When Clinton took office in 1993, Chinese missile technology was negligible.  By 2003, China had the capability to strike any city in the United States.  Hazel O’Leary, his Energy Secretary, declassified over 11 million pages of military data while relaxing security measures at the nation’s nuclear labs.  According to some investigators, it was China that benefited most from these policies.

Defense contractors were eager to sell technology to China and they poured millions into Clinton’s reelection campaign.  Janet Reno and other counterintelligence agencies were called off as Lockheed Martin, Hughes Electronics and Loral and other companies helped China modernize their nuclear abilities.  The Chinese intelligence chief, Ji Shengde, told Johnny Chung, “We like your President.  We want to see him get reelected.”  And apparently Clinton liked China also.  

In 1995, while the WTC bombing was still being investigated, Deputy Attorney General Jamie Gorelick argued in a memo for greater separation between law enforcement and intelligence.  Gorelick’s efforts served to strengthen the alleged safeguards by forbidding any sharing of information between the intelligence community and law enforcement.  When this memo was penned, Clinton became worried about ongoing investigations over campaign donations from the Chinese.  Both the FBI and the CIA were turning up damaging information on the Democrats and Clinton.

It was also a period when the FBI had begun to systematically investigate technology theft by foreign powers, most notably China.  Had FBI agents confirmed China’s theft of weapons technology — or its transfer of weapons technology to nations like Pakistan, Iran and Syria — Clinton would have been forced by law and international treaty to react (and to thereby jeopardize the future flow of Chinese money into his political coffers).

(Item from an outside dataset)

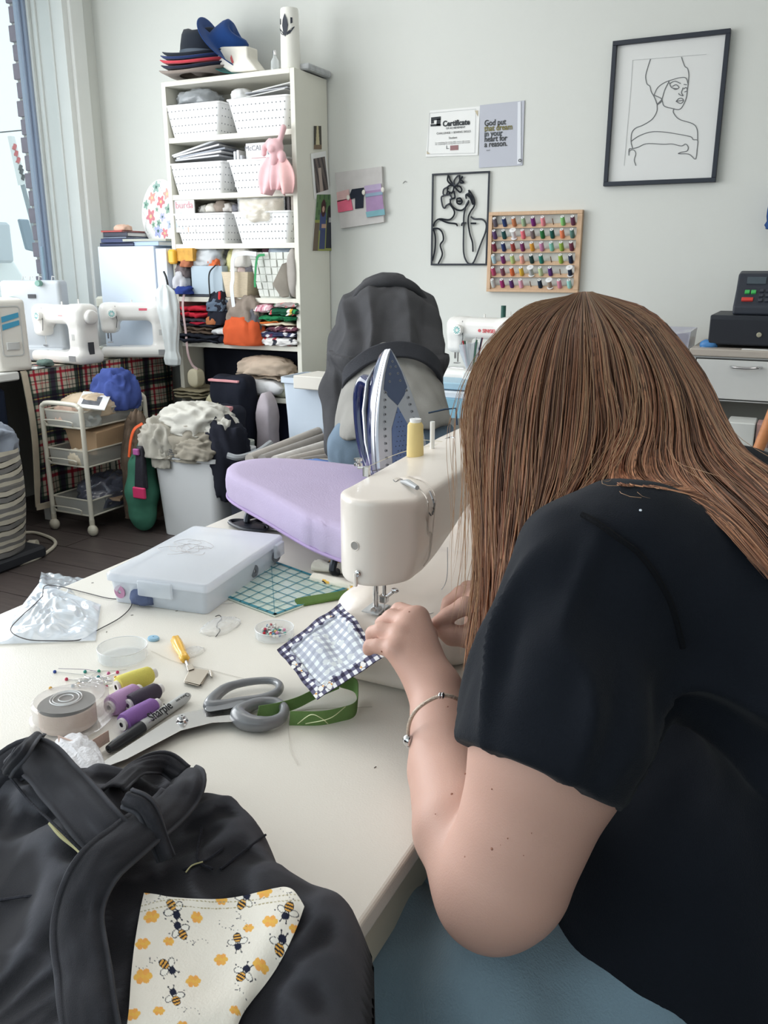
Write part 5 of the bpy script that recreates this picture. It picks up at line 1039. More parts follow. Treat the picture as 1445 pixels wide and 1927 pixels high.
# ================================================================ COUNTER WITH CASH REGISTER
CT=.94; cx0=-.405; cf=3.575
ct=thing('counter','white counter with grey wood top, drawer and chrome handle','counter',(0,3.8,0))
m=MB(); m.box(cx0,cf-.01,CT-.028,1.0,WB-.02,CT); m.build('worktop',mat('grey_wood',(192,182,172),rough=.5,var=.07,vscale=8,stretch=(2,12,2)),ct,world=True,smooth=False,mods=[('bevel',.004)])
cwm=mat('counter_white',(222,222,220),rough=.55,var=.03)
m=MB(); m.box(cx0+.01,cf+.005,CT-.20,1.0,WB-.03,CT-.028); m.build('body',cwm,ct,world=True,smooth=False)
m=MB(); m.box(cx0+.03,cf-.006,CT-.19,.34,cf+.005,CT-.04); dr=m.build('drawer',cwm,ct,world=True,smooth=False,mods=[('bevel',.002)])
m=MB(); m.box(cx0+.025,cf+.002,CT-.195,.345,cf+.0045,CT-.035); m.build('drawer_gap',mat('gap_dark',(60,60,58)),ct,world=True,smooth=False)
h1=ay(1374,691,cf-.03);h2=ay(1432,693,cf-.03)
m=MB(); m.tube(spl([h1+np.array([0,.025,0]),h1+np.array([.012,-.0,.0]),(h1+h2)/2+np.array([0,-.006,-.002]),h2+np.array([-.012,0,0]),h2+np.array([0,.025,0])]),.0045,8); m.build('handle',chrome,dr,world=True)
m=MB(); m.box(cx0+.02,3.9,0,1.0,3.93,CT-.2); m.build('back_panel',mat('panel_grey',(176,172,164),rough=.6),ct,world=True,smooth=False)
for x in (cx0+.01,.9): m=MB(); m.box(x,cf+.02,0,x+.03,WB-.04,CT-.2); m.build('side_panel',cwm,ct,world=True,smooth=False)
# register
rgx0=ay(1338,592,3.66)[0]; 
rr=thing('cash_box','black metal cash drawer with round lock on counter','cash drawer',(rgx0+.2,3.8,CT))
m=MB(); m.box(rgx0,3.64,CT+.012,rgx0+.42,4.02,CT+.125,r=.006); m.build('drawer_body',mat('till_black',(36,40,48),rough=.5),rr,world=True)
m=MB(); m.box(rgx0+.004,3.636,CT+.018,rgx0+.416,3.641,CT+.108); m.build('drawer_front',mat('till_black2',(30,33,42),rough=.55),rr,world=True,smooth=False)
for dx in (.02,.38): m=MB(); m.cyl((rgx0+dx,3.7,CT),(rgx0+dx,3.7,CT+.012),.012,10); m.build('foot',bk,rr,world=True)
lk=ay(1428,630,3.634); m=MB(); m.lathe([(.001,.004),(.007,.004),(.008,.003),(.0095,.003),(.0095,0)],18,M=place(lk,rx=90)); m.build('lock',mat('lock_brass',(196,188,166),rough=.25,metal=1),rr,world=True)
cr=thing('cash_register','black cash register with red and green keys on the cash drawer','cash register',(rgx0+.25,3.8,CT+.125))
kx=rgx0+.085
pr_=[(3.68,0),(3.68,.035),(3.76,.10),(3.80,.155),(3.88,.165),(3.96,.12),(3.96,0)]
m=MB(); m.loft([[(kx-.01,y,CT+.126+z_) for y,z_ in pr_],[(kx+.006,y,CT+.126+z_+.0) for y,z_ in pr_],[(kx+.38,y,CT+.126+z_) for y,z_ in pr_]]); m.build('register_body',mat('register_grey',(48,52,62),rough=.5),cr,world=True,smooth=False,mods=[('bevel',.008,3)])
def kp(fx,fy,off=.003): # on key slope between (3.68,.035) and (3.76,.10)
    y=3.68+.08*fy; z_=.035+.065*fy; nrm=Vector((0,-.065,.08)).normalized(); return (kx+fx,y+nrm.y*off,CT+.126+z_+nrm.z*off)
def key(fx,fy,w,h,c,parent):
    m=MB(); m.M=place(kp(fx,fy,0),rx=39); m.box(-w,-h,-.002,w,h,.007,r=.002); m.build('key',mat('key_%d_%d_%d'%c,c,rough=.4),parent,world=True)
key(.038,.32,.021,.009,(206,64,56),cr); key(.033,.74,.009,.009,(70,180,92),cr); key(.056,.74,.009,.009,(70,180,92),cr)
for i in range(7):
    for j in range(3): key(.085+i*.023,.28+j*.27,.0075,.0075,(58,60,70),cr)
m=MB(); y_=3.782; m.M=place((kx+.06,3.778,CT+.126+.128),rx=54); m.box(-.035,-.016,-.002,.035,.016,.002); m.build('display',mat('lcd',(74,84,92),rough=.15),cr,world=True,smooth=False)
# small clutter
o=heap('blue_tape',(cx0+.06,3.66,CT),(.03,.025,.02),mat('tape_blue',(70,130,190),rough=.4),seed=140,n=24); tag(o,'small blue and white roll beside the cash drawer','tape')
m=MB(); m.M=place((rgx0+.13,3.60,CT),rz=-2); m.box(0,-.01,0,.19,.03,.002); o=m.build('paper_slip',paper,smooth=False); tag(o,'white paper strip in front of cash drawer','paper')
pbx=thing('clear_organizer','clear plastic organizer with pink items left of counter','box',(-.50,3.75,.83))
p=ay(1290,650,3.75)
m=MB(); m.loft([[(-.62,3.68,.84),(-.43,3.68,.86),(-.43,3.9,.86),(-.62,3.9,.84)],[(-.62,3.68,.955),(-.42,3.68,.995),(-.42,3.9,1.0),(-.62,3.9,1.0)]]); m.build('organizer_body',film('clear_box',(190,190,206),.4,.15),pbx,world=True,smooth=False)
for i,(x,c) in enumerate(((-.58,(226,160,170)),(-.53,(226,200,214)),(-.49,(150,150,180)),(-.46,(120,104,110)))):
    m=MB(); m.cyl((x,3.74,.86),(x+.01,3.76,.98),.016,10); m.build('item',mat('it%d'%i,c),pbx,world=True)
m=MB(); m.box(-.66,3.65,.0,-.425,4.0,.835); o=m.build('low_shelf',mat('shelf_brown',(170,140,104),rough=.6),smooth=False); tag(o,'brown low shelf unit supporting the clear organizer','shelf')
p=ay(1370,790,3.5); m=MB(); m.box(p[0],3.45,p[2]-.09,p[0]+.10,3.6,p[2],r=.006); ob=m.build('white_box',white); tag(ob,'white box below counter beside the woman’s hair','box')
m=MB(); m.box(p[0]-.05,3.42,0,p[0]+.3,3.7,p[2]-.09); ob=m.build('grey_drawer_unit',mat('panel_grey2',(150,150,150))); tag(ob,'grey unit standing on the floor below the white box','cabinet')
m=MB(); m.box(p[0]+.105,3.46,p[2]-.1,p[0]+.15,3.56,p[2]+.0,r=.005); ob=m.build('pink_packet',mat('dusty_pink',(190,150,146))); tag(ob,'dusty pink packet right of the white box','packet')
# chair back, wooden
wch=thing('wooden_chair','wooden chair, only its slanting post showing at right edge','chair',tuple(np.array(ad(1440,840,2.2))*np.array([1,1,0])))
m=MB(); m.tube([ad(1425,850,2.2),ad(1462,760,2.2),ad(1475,720,2.2)],[.014,.016,.014],10); m.build('post',mat('orange_wood',(190,124,78),rough=.4,var=.1,stretch=(2,2,12)),wch,world=True)
q=ad(1425,850,2.2); m=MB(); m.tube([q,(q[0]-.02,q[1]-.02,.45),(q[0]-.02,q[1]-.02,0)],.016,10); m.box(q[0]-.04,q[1]-.4,.42,q[0]+.4,q[1]+.0,.45,r=.02); m.build('seat_and_leg',mat('orange_wood',(190,124,78)),wch,world=True)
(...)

By the time Gorelick penned her memo which became adopted, investigations into Chinese espionage were already under way.  The FBI was starting to search for the source for the leak of nuclear warhead technology to China.  More than 1,000 people had access to the documents but Janet Reno’s DOJ refused to seek warrants and other methods eventually led to Wen Ho Lee at the Los Alamos National Laboratory in New Mexico. 

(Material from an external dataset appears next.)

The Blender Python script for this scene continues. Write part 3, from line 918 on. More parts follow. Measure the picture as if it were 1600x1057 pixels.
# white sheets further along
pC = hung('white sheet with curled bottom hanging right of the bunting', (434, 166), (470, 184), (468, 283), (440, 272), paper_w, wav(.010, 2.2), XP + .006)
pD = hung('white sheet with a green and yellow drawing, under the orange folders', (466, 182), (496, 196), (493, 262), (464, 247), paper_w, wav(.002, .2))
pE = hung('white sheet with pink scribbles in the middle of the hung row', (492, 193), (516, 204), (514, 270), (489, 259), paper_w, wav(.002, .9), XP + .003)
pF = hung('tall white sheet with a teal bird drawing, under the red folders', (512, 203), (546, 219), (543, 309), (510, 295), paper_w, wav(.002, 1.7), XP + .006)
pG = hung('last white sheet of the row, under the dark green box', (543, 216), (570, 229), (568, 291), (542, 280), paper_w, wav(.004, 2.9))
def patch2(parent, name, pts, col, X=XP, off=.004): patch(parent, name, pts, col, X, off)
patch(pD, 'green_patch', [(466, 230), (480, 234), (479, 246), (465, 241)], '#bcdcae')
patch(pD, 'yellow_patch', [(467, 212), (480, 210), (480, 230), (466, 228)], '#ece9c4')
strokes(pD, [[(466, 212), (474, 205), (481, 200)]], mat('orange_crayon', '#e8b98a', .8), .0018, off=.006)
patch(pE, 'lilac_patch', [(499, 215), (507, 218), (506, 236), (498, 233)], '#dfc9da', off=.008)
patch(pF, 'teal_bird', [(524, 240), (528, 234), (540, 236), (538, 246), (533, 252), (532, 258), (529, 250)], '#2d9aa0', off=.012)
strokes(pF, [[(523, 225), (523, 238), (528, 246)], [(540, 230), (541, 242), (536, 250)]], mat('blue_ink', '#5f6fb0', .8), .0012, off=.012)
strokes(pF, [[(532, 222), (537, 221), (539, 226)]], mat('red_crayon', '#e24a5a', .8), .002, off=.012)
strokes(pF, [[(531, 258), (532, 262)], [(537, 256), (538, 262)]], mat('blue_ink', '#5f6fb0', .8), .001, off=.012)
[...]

The FBI had acquired evidence linking China to illegal donations to the DNC in 1995, but Congress and the CIA did not learn of the evidence until 1997- after the 1996 election.  Between 1994 and 1997, the CIA learned that China had sold stolen missile technology to Iran along with a nuclear fission reactor, advanced radar systems, and chemical agents.  The memo simply reinforced Clinton’s Presidential Decision Directive 24 (PDD-24) signed a year before.  This placed intelligence gathering directly under the control of his National Security Council and ultimately the White House.  Intelligence sharing was transformed into a bureaucratic nightmare.

PDD-24 neutered the CIA by creating a National Counterintelligence Center (NCI) to oversee the CIA.  All investigations underway at the time were brought under direct administrative control.  Everything the CIA did now passed through the NCI.  The NCI reported to the National Counterintelligence Operations Board (NCOB) which was appointed by the administration and reported to Clinton through the Assistant to the President for National Security Affairs.  This resulted in a huge bureaucratic roadblock for the CIA and the FBI.  Cooperation between the CIA and FBI on investigations that overlapped were hampered.  As a result of PDD-24 and Gorelick’s memo, the only place to go with intelligence was straight up to Clinton through layers of bureaucracy.  Any information damaging to Clinton and the DNC languished in the Justice Department trapped between the walls erected by PDD-24 and the Gorelick memo.